Unsustainable Lifestyle

I HAVE BEEN a reader of your magazine for many years. I was therefore disturbed by Jim Rice's Commentary on the threat to U.S. workers of competition from China ("A Blank Check for China?" May-June 2000). This would be entirely appropriate in a workers' union magazine but seems quite out of place in Sojourners. High wages inevitably lead to high levels of resource use. Our planet is already being seriously damaged by having 15 percent of its population earning annual incomes of $9,000 or more. The world cannot possibly support a major part of its people earning American workers wages. Just imagine the impact on the atmosphere of 3 billion more refrigerators, 2 billion more automobiles, and 1 billion more air conditioners for the 8 billion people who are due to occupy our planet by 2020.

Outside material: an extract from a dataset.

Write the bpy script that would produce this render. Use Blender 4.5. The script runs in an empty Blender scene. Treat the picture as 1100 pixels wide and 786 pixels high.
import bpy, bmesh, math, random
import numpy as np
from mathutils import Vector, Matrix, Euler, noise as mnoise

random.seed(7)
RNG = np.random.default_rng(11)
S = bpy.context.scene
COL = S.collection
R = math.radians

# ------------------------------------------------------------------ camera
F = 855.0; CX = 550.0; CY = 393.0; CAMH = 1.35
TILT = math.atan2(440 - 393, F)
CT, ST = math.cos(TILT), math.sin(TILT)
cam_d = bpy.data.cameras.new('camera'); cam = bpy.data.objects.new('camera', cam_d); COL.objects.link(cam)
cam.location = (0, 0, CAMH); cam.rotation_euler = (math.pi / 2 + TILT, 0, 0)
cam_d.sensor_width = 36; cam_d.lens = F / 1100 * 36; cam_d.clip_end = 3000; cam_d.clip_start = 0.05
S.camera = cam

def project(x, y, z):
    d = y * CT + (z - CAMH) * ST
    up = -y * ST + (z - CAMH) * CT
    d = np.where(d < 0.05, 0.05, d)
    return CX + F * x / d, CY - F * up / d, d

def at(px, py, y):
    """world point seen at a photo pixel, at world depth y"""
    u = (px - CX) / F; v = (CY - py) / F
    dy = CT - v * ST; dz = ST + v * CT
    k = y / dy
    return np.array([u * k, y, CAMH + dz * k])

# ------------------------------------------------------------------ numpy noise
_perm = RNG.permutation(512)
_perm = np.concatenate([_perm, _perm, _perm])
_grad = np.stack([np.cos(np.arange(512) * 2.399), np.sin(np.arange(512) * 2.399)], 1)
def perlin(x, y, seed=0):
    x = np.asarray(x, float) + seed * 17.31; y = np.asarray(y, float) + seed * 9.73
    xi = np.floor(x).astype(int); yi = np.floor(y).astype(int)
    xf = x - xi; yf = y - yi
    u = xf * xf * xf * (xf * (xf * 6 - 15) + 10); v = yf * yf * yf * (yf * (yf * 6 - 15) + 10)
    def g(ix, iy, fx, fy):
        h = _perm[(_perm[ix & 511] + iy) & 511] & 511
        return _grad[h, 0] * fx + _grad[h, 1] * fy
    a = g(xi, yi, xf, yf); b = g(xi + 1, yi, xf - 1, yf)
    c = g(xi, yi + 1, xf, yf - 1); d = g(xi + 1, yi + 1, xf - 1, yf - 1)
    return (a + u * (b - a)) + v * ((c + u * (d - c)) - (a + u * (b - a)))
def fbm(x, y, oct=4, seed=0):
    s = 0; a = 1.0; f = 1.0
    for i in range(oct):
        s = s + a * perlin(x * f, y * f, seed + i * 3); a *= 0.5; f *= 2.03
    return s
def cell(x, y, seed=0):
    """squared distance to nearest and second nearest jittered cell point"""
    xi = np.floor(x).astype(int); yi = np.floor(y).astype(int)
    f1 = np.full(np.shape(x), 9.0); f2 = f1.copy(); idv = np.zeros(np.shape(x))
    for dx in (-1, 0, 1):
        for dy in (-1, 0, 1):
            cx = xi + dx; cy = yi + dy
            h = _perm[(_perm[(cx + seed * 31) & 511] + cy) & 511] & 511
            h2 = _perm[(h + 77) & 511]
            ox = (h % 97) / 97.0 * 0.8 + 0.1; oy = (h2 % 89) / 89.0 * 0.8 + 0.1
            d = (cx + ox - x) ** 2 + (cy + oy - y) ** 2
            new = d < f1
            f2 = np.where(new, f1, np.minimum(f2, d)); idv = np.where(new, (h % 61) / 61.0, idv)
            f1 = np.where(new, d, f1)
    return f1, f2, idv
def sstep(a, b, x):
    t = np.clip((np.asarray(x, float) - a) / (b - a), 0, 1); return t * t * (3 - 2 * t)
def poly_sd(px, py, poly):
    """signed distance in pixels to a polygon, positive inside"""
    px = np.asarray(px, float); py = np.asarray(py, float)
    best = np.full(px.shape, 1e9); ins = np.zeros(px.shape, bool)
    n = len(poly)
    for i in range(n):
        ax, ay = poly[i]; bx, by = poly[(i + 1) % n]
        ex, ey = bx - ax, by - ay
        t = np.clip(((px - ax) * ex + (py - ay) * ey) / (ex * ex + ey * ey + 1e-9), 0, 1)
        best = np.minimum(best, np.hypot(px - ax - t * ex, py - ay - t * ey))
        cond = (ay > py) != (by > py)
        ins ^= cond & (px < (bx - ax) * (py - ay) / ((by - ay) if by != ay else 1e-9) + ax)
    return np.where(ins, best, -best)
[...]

If therefore only a small privileged elite of workers can ever expect to earn American-level wages, what should be the Christian response? I am sorry that Sojourners appears to favor the protection of that elite from competition from the bulk of the world's population. This attitude sits uncomfortably with your article on Jubilee 2000 later in the same issue ("An Irresistible Force," by Martin Wroe) with its focus on alleviating world poverty rather than protecting the unsustainable lifestyle of the American worker.

The May-June issue gives the impression of being little concerned with the 3.6 billion people who have incomes of less than $2 per day and rather more concerned about preserving the privileges of the minority who earn more than that every hour.